IMO and as an aside it's a QRP if in as an analyst or researcher you fail to have 
a systematic method for choosing between alternatives based ont the system model 
outputs (or perhaps just bad practice, "decision blindeness", and B) definitely 
questionable if you fail to report your systematic method for choosing between 
alternatives. SO, it's perhaps just worth having this in the description.

How to frame as a question... e.g. "would it be advisable to thin or not".. what 
would your decision be if you did this particular QRP.
        

But coming back to this definition of QRPs… it’s not just about uncertianty… it might also be about the direction or the estimate…

Comparing Expert and non-expert estimates

Instead of funnelling people to asnwer only the methods on which they are an 
expert on, we can get participants to answer for fields on which they aren't 
experts. For example, we can ask that non-Bayesians answer the Bayesian questions. 
By doing this we can try to get a sense of the bias that experts have towards 
tolerance to questionable practices within their own disciplines.

In terms of avoiding instances where people who have no idea what the research 
practice actually is but are answering for that question, we can have a bail 
out / skip option, where if people don't know what the method is that we are 
asking about, they can skip the question.

LR says this is a common sort of question done in expert elicitation / judgment 
research.

What methods do you have the most experience in? Which of these fields do you have experience in?

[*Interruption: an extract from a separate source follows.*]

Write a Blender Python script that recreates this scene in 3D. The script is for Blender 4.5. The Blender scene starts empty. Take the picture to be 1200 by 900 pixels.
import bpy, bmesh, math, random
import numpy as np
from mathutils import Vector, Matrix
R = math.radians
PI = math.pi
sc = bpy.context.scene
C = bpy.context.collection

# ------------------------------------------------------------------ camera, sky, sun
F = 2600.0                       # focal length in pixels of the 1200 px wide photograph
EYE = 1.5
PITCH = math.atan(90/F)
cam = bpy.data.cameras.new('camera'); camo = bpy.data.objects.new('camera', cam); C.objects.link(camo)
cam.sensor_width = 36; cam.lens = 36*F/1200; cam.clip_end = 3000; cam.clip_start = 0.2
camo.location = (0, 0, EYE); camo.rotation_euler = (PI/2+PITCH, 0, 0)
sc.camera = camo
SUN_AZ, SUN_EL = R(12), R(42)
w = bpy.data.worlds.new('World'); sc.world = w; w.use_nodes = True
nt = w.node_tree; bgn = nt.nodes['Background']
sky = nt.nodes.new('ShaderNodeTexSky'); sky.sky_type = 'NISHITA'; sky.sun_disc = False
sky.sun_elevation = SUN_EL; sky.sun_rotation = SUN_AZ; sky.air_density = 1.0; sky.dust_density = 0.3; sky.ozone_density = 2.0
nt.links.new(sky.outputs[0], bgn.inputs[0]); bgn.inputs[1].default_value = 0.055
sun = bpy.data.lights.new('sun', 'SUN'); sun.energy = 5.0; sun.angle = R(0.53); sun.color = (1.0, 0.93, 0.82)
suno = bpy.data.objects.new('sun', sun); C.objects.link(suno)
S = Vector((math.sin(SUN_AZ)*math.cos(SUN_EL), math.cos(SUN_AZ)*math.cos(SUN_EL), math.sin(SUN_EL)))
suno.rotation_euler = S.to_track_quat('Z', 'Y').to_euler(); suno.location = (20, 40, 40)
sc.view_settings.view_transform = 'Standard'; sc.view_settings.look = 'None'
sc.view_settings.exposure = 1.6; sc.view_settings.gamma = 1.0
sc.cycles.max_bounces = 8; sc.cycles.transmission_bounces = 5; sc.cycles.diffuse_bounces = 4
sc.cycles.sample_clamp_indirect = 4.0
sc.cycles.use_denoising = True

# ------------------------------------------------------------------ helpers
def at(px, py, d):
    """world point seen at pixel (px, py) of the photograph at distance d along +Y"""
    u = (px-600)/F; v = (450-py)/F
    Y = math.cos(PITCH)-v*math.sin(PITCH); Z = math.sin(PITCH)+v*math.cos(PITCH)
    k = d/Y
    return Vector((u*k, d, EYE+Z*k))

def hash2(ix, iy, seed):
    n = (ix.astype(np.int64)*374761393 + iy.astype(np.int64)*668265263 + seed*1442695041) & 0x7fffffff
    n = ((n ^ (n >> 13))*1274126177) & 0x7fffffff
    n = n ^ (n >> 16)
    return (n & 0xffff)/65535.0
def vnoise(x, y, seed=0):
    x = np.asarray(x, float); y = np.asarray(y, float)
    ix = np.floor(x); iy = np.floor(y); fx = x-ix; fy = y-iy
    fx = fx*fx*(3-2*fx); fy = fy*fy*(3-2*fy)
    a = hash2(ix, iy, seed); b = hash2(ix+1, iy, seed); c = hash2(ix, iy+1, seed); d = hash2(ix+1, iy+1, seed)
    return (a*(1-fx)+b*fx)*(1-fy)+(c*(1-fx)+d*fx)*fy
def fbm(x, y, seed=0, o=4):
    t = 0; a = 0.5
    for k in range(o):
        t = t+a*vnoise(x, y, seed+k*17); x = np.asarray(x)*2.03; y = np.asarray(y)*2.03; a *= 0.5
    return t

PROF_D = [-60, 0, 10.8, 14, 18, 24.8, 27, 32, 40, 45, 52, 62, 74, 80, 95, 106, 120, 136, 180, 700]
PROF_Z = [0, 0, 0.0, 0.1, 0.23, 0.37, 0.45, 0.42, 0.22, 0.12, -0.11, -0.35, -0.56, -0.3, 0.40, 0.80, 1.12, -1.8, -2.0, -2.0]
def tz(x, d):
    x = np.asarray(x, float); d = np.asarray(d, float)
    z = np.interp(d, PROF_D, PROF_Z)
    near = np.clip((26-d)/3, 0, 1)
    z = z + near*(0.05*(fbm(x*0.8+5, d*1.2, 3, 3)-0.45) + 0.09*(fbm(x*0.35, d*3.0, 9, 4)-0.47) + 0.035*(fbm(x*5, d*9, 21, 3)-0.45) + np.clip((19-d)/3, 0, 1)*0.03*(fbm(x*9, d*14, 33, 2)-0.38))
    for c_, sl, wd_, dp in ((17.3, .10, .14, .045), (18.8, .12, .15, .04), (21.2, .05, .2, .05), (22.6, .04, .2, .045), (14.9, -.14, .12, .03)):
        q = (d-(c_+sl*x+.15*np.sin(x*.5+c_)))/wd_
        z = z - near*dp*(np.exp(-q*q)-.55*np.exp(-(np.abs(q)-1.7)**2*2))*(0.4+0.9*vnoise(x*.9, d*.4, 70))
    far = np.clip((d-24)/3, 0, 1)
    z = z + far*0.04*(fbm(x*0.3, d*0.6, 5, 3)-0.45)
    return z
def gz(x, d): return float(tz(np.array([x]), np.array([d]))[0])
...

question order and truth-telling

Plain language statement: using the term “questionable”, as in “questionable reserach practices”? Does that prevent participants from being forth-coming in their self reporting of engaging in these practices?

Question order: Ask participants to estimate the prevalence of these practices first? “If everyone else is doing it, then it must be ok”.

HF and LR agree that framing the study is really important for ensuring that 
people truthfully self-report. HF used the term 'traditional' research practies 
in her PLS for the consent forms. The location of where we elicit people's value 
judgments on the defensibility of particular practices is therefore also 
important.

In the design of the survey, will also need to provide an example or description of the research practice, perhaps in a pop-up text box to reduce textual information overload to participants. Some qrp’s might need this, and others probably won’t.